Toronto Condo Market Continues to Soar

Toronto area condominium apartment prices continued to move upward last month, with average prices 6% higher than February, 2018. Almost certainly we will see another all-time high for condominium prices before the spring is over. Under-pricing and bidding wars are rampant and buyers are eager (even desperate) to buy condos now before prices go even higher.

The story is quite different for house prices. The average selling price for freehold properties in February, while higher than in January, was 2% lower than last February. This was the third month in a row where freehold prices were lower than last year. As we have previously noted, the mortgage qualification rules introduced a little over a year ago continue to put a damper on prices of detached and semi-detached homes, even though prices and interest rates are no longer increasing.

While prices for freehold properties are flat to falling slightly across most of the GTA, there are a some exceptions. For example, prices in the ‘prime’ areas of Toronto’s east and west ends (central & south Etobicoke, High Park, Bloor West Village, Beach, Leslieville, Riverdale, etc) are increasing, and were about 5% higher in February than last year. In these areas, bidding wars are still quite common and there are few houses on the market at any given time.

Sales volume continued to fall in February. Total sales of all property types were down 2% year-to-date versus last year, which doesn’t sound so bad until you realize that last year’s sales were about 30% below the 2016 all-time high and only slightly higher than the low reached during the financial crisis in 2008. The falling sales are a result of declining affordability due to higher prices, higher interest rates and, in particular, the mortgage ‘stress test’ qualification rules introduced just over a year ago. As was described here, this is part of the general decline in sales across the country, which is causing a significant decline in economic activity, estimated to be about $3.5 billion. Now that interest rates and prices are moderating, a strong case can be made for relaxing or eliminating the mortgage stress test to reduce the chances of precipitating a recession prematurely.

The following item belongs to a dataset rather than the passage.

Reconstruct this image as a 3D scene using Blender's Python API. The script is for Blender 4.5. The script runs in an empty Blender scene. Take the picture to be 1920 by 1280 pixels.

Lower sales volumes have had the effect of moderating the inventory of homes for sale, so the market remains balanced overall, neither a buyers’ market nor a sellers’ market. This is because, while fewer would-be first time buyers are able to afford to buy a house, it’s also true that fewer would-be move-up buyers are able to afford a larger home. Basically we have a sort of gridlock situation which creates the appearance of a healthy market but perhaps not the full substance of same.